Question

The parallel plate condenser has plates of area 200 cm sq. And separation of 0.05 cm .the space between plates have been filled with a dielectric having k=8 and then charged to 300 volts.The stored energy is?

Answer 1

this may help u........

Answer 2

Answer:

$1.274\times 10^{-4}\ J$

Explanation:

Given:

• $\epsilon_o$ = permittivity of free space = $8.85\times 10^{-12}\ F/m$
• $k$ = dielectric constant of the material filled = 8
• A = area of each plate of the capacitor = $200\ cm^2=2\times 10^{-2}\ m^2$
• d = distance between the plates of the capacitors = $0.05\ cm = 5\times 10^{-4}\ m$
• V = voltage supplied between the capacitors = 300 V

Assume:

• C = capacitance of the capacitor
• U = energy stored in the capacitor

Capacitor is a device which is used in an electric circuit in order to store the energy in the form of charge.

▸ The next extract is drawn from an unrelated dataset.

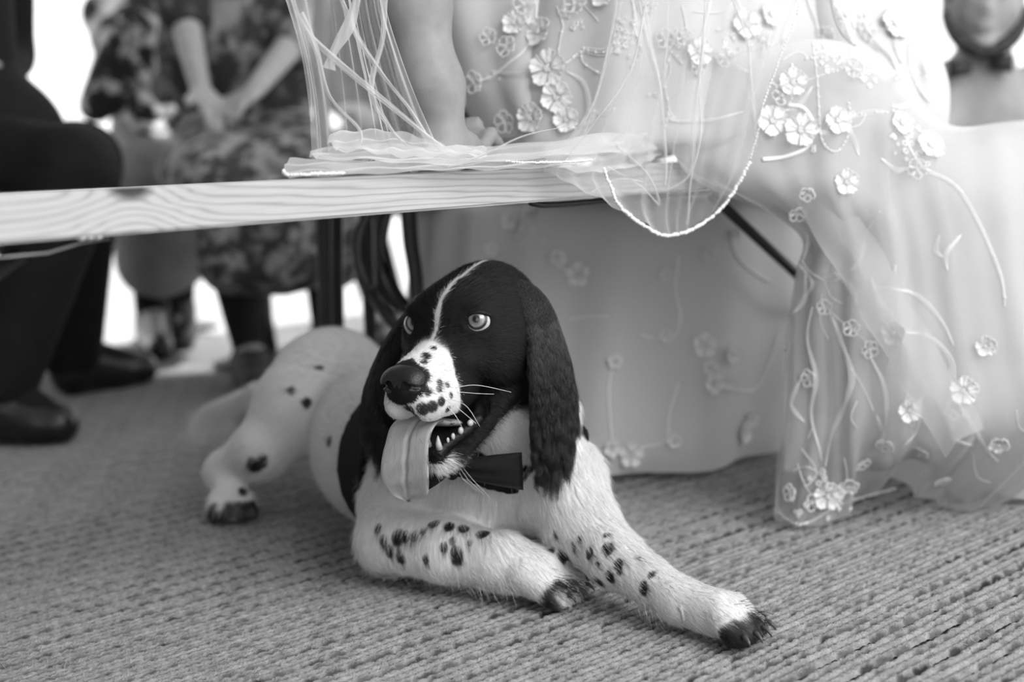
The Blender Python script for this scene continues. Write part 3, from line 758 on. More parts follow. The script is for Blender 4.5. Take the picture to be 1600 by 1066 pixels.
# tail and feathering
def feather(name, a, b, n, ln, dr, sh, seed, spread=.2):
    rs = np.random.default_rng(seed); t = rs.random(n)[:, None]; p = a + (b - a) * t + rs.normal(0, .006, (n, 3))
    d = nrm(dr) + rs.normal(0, spread, (n, 3)); d /= np.linalg.norm(d, axis=1, keepdims=True)
    hair(name, p, d, ln * rs.uniform(.6, 1.1, n), np.tile([0, 0, -.25], (n, 1)) + rs.normal(0, .08, (n, 3)), np.clip(sh + rs.normal(0, .05, n), 0, 1), .00022, M_fur, dog, 6)
feather('tail_feathers', P(440, 600, 2.27), P(325, 645, 2.38), 3200, .060, P(310, 665, 2.40) - P(440, 610, 2.27) + np.array([0, 0, -.05]), .95, 11)
feather('tail_feathers', P(420, 620, 2.27), P(380, 645, 2.36), 350, .035, [-.3, 0, -.9], .08, 12)
feather('leg_feathers', P(905, 842, 1.555), P(1040, 955, 1.44), 900, .013, [.25, -.35, -.7], .75, 13)
feather('leg_feathers', P(640, 885, 1.63), P(800, 912, 1.53), 700, .012, [.4, -.3, -.7], .75, 14)
feather('toe_tufts', P(1150, 968, 1.405), P(1180, 975, 1.40), 260, .016, [.7, -.35, .0], .03, 15, .3)
feather('toe_tufts', P(1120, 945, 1.405), P(1160, 955, 1.40), 50, .028, [.9, .1, .1], .02, 16, .2)
feather('toe_tufts', P(865, 918, 1.51), P(905, 918, 1.51), 260, .012, [.6, -.3, -.1], .05, 17, .3)
# whiskers
M_wh = plain('whisker', .85, .4, .5)
def whisk(px, py, mid, end):
    h, n = cast(DBVH, px, py)
    if h is None: return
    dep = float((h - CAM) @ d0); a = h - n * .001; c1 = P(mid[0], mid[1], dep - .012); c2 = P(end[0], end[1], dep - .012)
    mb = MB(); mb.tube(catmull([a, c1, c2], np.linspace(0, 1, 10)), np.linspace(.00042, .00012, 10), 5); mb.build('whisker', M_wh, dog)
for a in [(712, 606, (745, 602), (799, 613)), (714, 612, (745, 615), (772, 616)), (700, 623, (728, 634), (750, 667)), (694, 622, (718, 640), (744, 662)), (590, 612, (570, 628), (560, 664)), (594, 625, (582, 640), (575, 668)),
          (596, 632, (588, 648), (583, 672)), (604, 644, (599, 655), (594, 668)), (700, 636, (712, 650), (722, 668)), (594, 618, (584, 634), (579, 655))]: whisk(*a)
mb = MB()
for k in range(3): mb.tube([H(.082, .01 + k * .004, -.126), H(.086, .02 + k * .006, -.138), H(.084, .034 + k * .007, -.150 - k * .003)], [.0003, .0002, .0001], 4)
mb.build('whisker', M_wh, dog)
# collar, bow tie, waistcoat
M_blk = plain('black_satin', .006, .75, .15, 200, .3, .3, .0006)
def off(prims, e): 
    r = []
    for p in prims:
        q = dict(p)
        if q['t'] == 'c': q['ra'] = q['ra'] + e; q['rb'] = q['rb'] + e
        else: q['r'] = q['r'] + e
        r.append(q)
    return r
def clipped(name, prims, step, planes, m):
    lo = np.min([bounds(p)[0] for p in prims], 0) - .03; hi = np.max([bounds(p)[1] for p in prims], 0) + .03
    ax = [np.arange(lo[i], hi[i], step) for i in range(3)]; Fd = field(prims, *ax)
    X, Y, Z = np.meshgrid(*ax, indexing='ij', sparse=True)
    for pt, n in planes: Fd = np.maximum(Fd, ((X - pt[0]) * n[0] + (Y - pt[1]) * n[1] + (Z - pt[2]) * n[2]).astype(np.float32))
    Fd = np.maximum(Fd, (.002 - Z).astype(np.float32))
    V, Q = nets(*ax, Fd); return pymesh(name, V, Q, m, dog)
ad = nrm(P(610, 700, 1.88) - P(700, 735, 1.74))
c0 = P(685, 738, 1.74)
clipped('waistcoat', off([body[2], body[4]], .012), .004, [(c0, -ad), (c0 + ad * .085, ad)], M_blk)
nd = nrm(neck_b - P(805, 640, 1.60)); nc = P(795, 682, 1.605)
clipped('collar', off([body[1]], .009) + [cap(P(860, 668, 1.60), P(889, 672, 1.61), .03, .026, .02)], .003, [(nc - nd * .012, -nd), (nc + nd * .03, nd)], M_blk)
def bow():
    c = P(706, 733, 1.490); ex = nrm(P(812, 728, 1.492) - P(706, 733, 1.490)); ez = np.array([0, 0, 1.0]); n = nrm(np.cross(ex, ez))
    for s in (1, -1):
        V = []; nu, nv = 14, 9
        for sd in (1, -1):
            for i in range(nu):
                u = i / (nu - 1)
                for j in range(nv):
                    v = -1 + 2 * j / (nv - 1); hgt = .008 + .012 * u ** .8; th = .006 * math.sin(math.pi * min(1, u * 1.0)) * (1 - v * v * .6) + .0015
                    V.append(c + ex * s * (.006 + u * (.068 if s > 0 else .030)) + ez * (v * hgt - u * .006) + n * sd * th + n * .002 * math.sin(v * 6) * (1 - u))
        Fq = grid_faces(nu, nv); Fq = np.concatenate([Fq, Fq[:, ::-1] + nu * nv])
        rim = []
        for i in range(nu - 1):
            for j in (0, nv - 1): a = i * nv + j; rim.append([a, a + nv, a + nv + nu * nv, a + nu * nv])
        for i in (0, nu - 1):
            for j in range(nv - 1): a = i * nv + j; rim.append([a, a + 1, a + 1 + nu * nv, a + nu * nv])
        pymesh('bow_tie_wing', V, np.concatenate([Fq, np.array(rim)]), M_blk, dog)
    mb = MB(); mb.ball(c, (.009, .007, .012), np.array([ex, n, ez]), 14, 10); mb.build('bow_tie_knot', M_blk, dog)
bow()
# ---------------------------------------------------------------- bride: body, dress, veil
def fabric(name, c, rough=.55, trans=.25, nsc=900, bump=.15, spec=.3):
    g = N(name); v = g.noise(g.pos(), nsc, 2); col = g.ramp(v, [(.2, c * .95), (.8, min(1, c * 1.04))])
    p = g.pbsdf(col, rough, spec, g.bump(v, bump, .0004)); t = g.n('BsdfTranslucent', {'Color': (c, c, c, 1)}).outputs[0]
    return g.done(g.n('MixShader', {0: trans, 1: p, 2: t}).outputs[0])
def tulle(name, alpha, edge, c=.9, cell=.0013):
    g = N(name); uv = g.n('SeparateXYZ', {0: g.n('TexCoord').outputs['UV']}).outputs
    k = math.pi / cell
    net = g.math('MULTIPLY', g.math('SINE', g.math('MULTIPLY', g.math('ADD', uv[0], uv[1]), k)), g.math('SINE', g.math('MULTIPLY', g.math('SUBTRACT', uv[0], uv[1]), k)))
    net = g.math('MULTIPLY_ADD', g.math('ABSOLUTE', net), -.6, 1.25)
    fac = g.math('POWER', g.n('LayerWeight', {'Blend': .5}).outputs['Facing'], 3.0)
    a = g.math('MULTIPLY', g.math('MULTIPLY_ADD', fac, edge, alpha), net)
    a = g.n('Math', {0: a, 1: 0.0}, operation='ADD', use_clamp=True).outputs[0]
    df = g.n('MixShader', {0: .45, 1: g.n('BsdfDiffuse', {'Color': (c, c, c, 1)}).outputs[0], 2: g.n('BsdfTranslucent', {'Color': (c, c, c, 1)}).outputs[0]}).outputs[0]
    return g.done(g.n('MixShader', {0: a, 1: g.n('BsdfTransparent').outputs[0], 2: df}).outputs[0])
M_satin = fabric('ivory_satin', .55, .5, .05)
M_under = fabric('skirt_lining', .64, .5, .25)
M_tulle = tulle('skirt_tulle', .42, .5, .72)
M_veil = tulle('veil_tulle', .22, .7, .85, .0014)
M_veild = tulle('veil_gathered', .42, .6, .82, .0014)
M_lace = plain('lace_thread', .8, .6, .3, 400, .08)
M_bead = plain('bead', .85, .12, .8, 200, .1)
M_fskin = None
def skin(name, c, **kw):
    g = N(name); v = g.noise(g.pos(), 60, 5); v2 = g.noise(g.pos(), 700, 2)
    return g.done(g.pbsdf(g.ramp(v, [(.2, c * .85), (.8, c * 1.12)]), .5, .35, g.bump(g.math('ADD', v, v2), .25, .0008), **{'Subsurface Weight': .12, 'Subsurface Radius': (.004, .004, .004)}))
M_skin1 = skin('skin', .25)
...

The capacitance of a capacitor is given by:

$C = \dfrac{k\epsilon_o A}{d}\\\Rightarrow  C = \dfrac{8\times 8.85\times 10^{-12}\times 2\times 10^{-2} }{5\times 10^{-4}}\\\Rightarrow  C =2.832\times 10^{-9}\ F$

Now energy stored in the capacitor is:

$U = \dfrac{1}{2}CV^2\\\Rightarrow U = \dfrac{1}{2}\times 2.832\times 10^{-9}\times 300^2\\\Rightarrow U = 1.274\times 10^{-4}\ J$

Hence, the energy stored in the capacitor is $1.274\times 10^{-4}\ J$.